Besonderheiten des Kursangebots

Eine weitere Besonderheit ist die Praxiserfahrung: Kreatives Schreiben, Theater und Film können in den Praxismodulen – teilweise zusammen mit den anderen Studierenden des Fachbereichs – ausprobiert werden. Der Gedanke dahinter: Nur wer einmal selbst auf der Produzent*innen-Seite war, kann ein tieferes Verständnis für die Gemachtheit der Werke entwickeln, die in der Theorie analysiert werden. Gleichzeitig eröffnet das Praxisangebot auch Perspektiven auf eventuelle Berufsfelder wie das Kulturmanagement, in das man bei der Vorbereitung des Bremer Literaturfestivals globale° hineinschnuppern kann.

Voraussetzungen

Wer Interesse daran hat, TnL zu studieren, sollte sich auf der Website zunächst über die Aufnahmebedingungen informieren.
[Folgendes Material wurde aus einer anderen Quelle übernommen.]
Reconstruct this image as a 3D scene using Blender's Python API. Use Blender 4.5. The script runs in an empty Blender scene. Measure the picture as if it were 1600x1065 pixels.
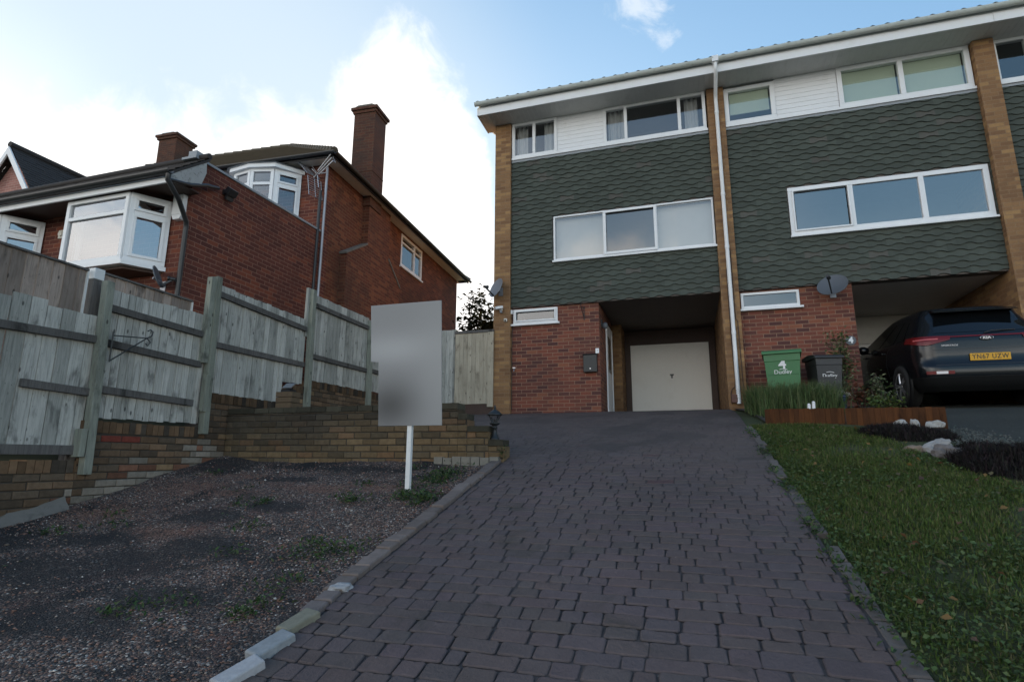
import bpy, bmesh, math, random
import numpy as np
from math import radians, sin, cos, pi, sqrt
from mathutils import Vector, Matrix, noise as mnoise

SC = bpy.context.scene
COL = SC.collection
random.seed(7)
RNG = np.random.default_rng(11)

# ------------------------------------------------------------------ camera
YAW, PITCH, ROLL = radians(17.229), radians(11.733), radians(0.242)
cam_d = bpy.data.cameras.new("camera")
cam_d.sensor_width = 36.0
cam_d.lens = 884.77 / 1600 * 36.0
cam_d.clip_start, cam_d.clip_end = 0.05, 3000
cam = bpy.data.objects.new("camera", cam_d)
COL.objects.link(cam)
SC.camera = cam
_f = Vector((-sin(YAW) * cos(PITCH), cos(YAW) * cos(PITCH), sin(PITCH)))
_r0 = Vector((cos(YAW), sin(YAW), 0))
_u0 = _r0.cross(_f)
_r = cos(ROLL) * _r0 + sin(ROLL) * _u0
_u = -sin(ROLL) * _r0 + cos(ROLL) * _u0
cam.matrix_world = Matrix(((_r.x, _u.x, -_f.x, 0), (_r.y, _u.y, -_f.y, 0), (_r.z, _u.z, -_f.z, 0), (0, 0, 0, 1)))

# ------------------------------------------------------------------ light
SUN_EL, SUN_AZ = radians(11.0), radians(-29.0)      # azimuth measured from +Y, clockwise towards +X
SC.view_settings.view_transform = 'Standard'
SC.view_settings.look = 'None'
SC.view_settings.exposure = 1.9
SC.view_settings.gamma = 1.0
SC.view_settings.use_curve_mapping = False
sun_dir = Vector((sin(SUN_AZ) * cos(SUN_EL), cos(SUN_AZ) * cos(SUN_EL), sin(SUN_EL)))
sun_d = bpy.data.lights.new("sun", 'SUN')
sun_d.energy = 3.0
sun_d.angle = radians(0.5)
sun_d.color = (1.0, 0.78, 0.52)
sun = bpy.data.objects.new("sun", sun_d)
sun.rotation_euler = sun_dir.to_track_quat('Z', 'Y').to_euler()
sun.location = (0, 0, 60)
COL.objects.link(sun)


def nd(nt, typ, ins=None, **props):
    n = nt.nodes.new(typ)
    for k, v in props.items():
        setattr(n, k, v)
    for k, v in (ins or {}).items():
        s = n.inputs[k]
        if isinstance(v, bpy.types.NodeSocket):
            nt.links.new(v, s)
        else:
            s.default_value = v
    return n


def m_(nt, op, a, b=None, c=None, clamp=False):
    ins = {0: a}
    if b is not None:
        ins[1] = b
    if c is not None:
        ins[2] = c
    n = nd(nt, 'ShaderNodeMath', ins, operation=op)
    n.use_clamp = clamp
    return n.outputs[0]


def vm(nt, op, a, b=None, out=0):
    ins = {0: a}
    if b is not None:
        ins[1] = b
    return nd(nt, 'ShaderNodeVectorMath', ins, operation=op).outputs[out]


def mix(nt, f, a, b, blend='MIX'):
    n = nd(nt, 'ShaderNodeMix', data_type='RGBA', blend_type=blend)
    for i, v in ((0, f), (6, a), (7, b)):
        s = n.inputs[i]
        if isinstance(v, bpy.types.NodeSocket):
            nt.links.new(v, s)
        else:
            if i and len(v) == 3:
                v = (*v, 1)
            s.default_value = v
    return n.outputs[2]


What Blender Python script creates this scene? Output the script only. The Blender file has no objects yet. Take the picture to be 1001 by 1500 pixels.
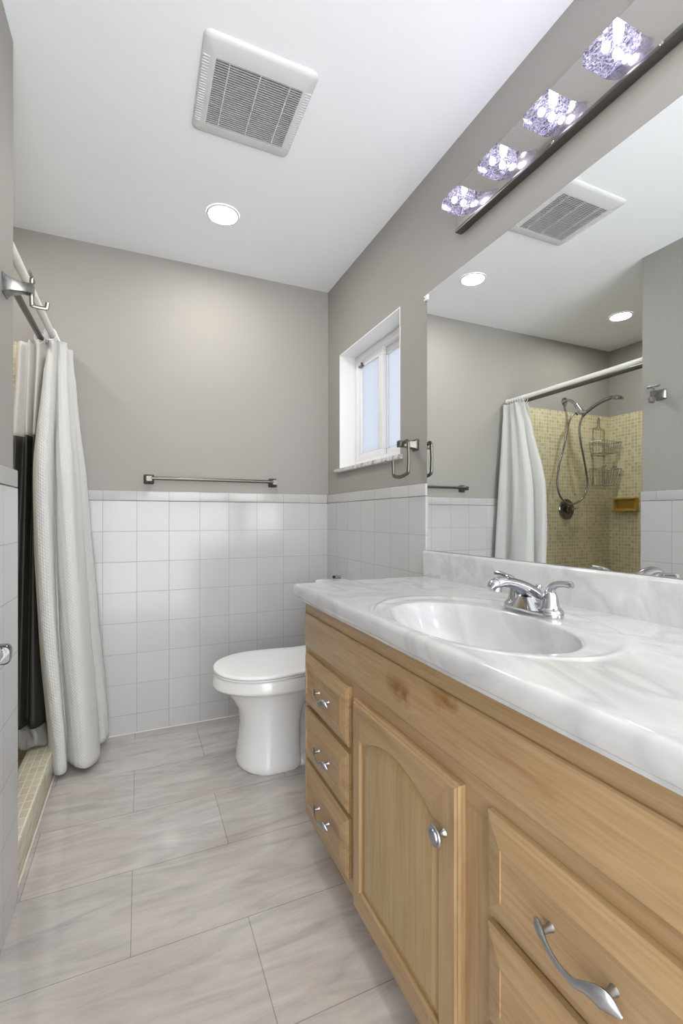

Voraussetzung für die Zulassung ist ein Bachelorabschluss in einer Philologie, in den Kulturwissenschaften, oder in der Theater-, Film- oder Medienwissenschaft. Hinzukommt, dass die Studierenden über B2-Kenntnisse in Englisch, Französisch oder Spanisch
verfügen und entweder ausgezeichnete Noten in der Literaturwissenschaft, Kenntnisse in einer weiteren Fremdsprache auf B1-Niveau oder Praxiserfahrung im Theater- oder Filmbereich haben müssen.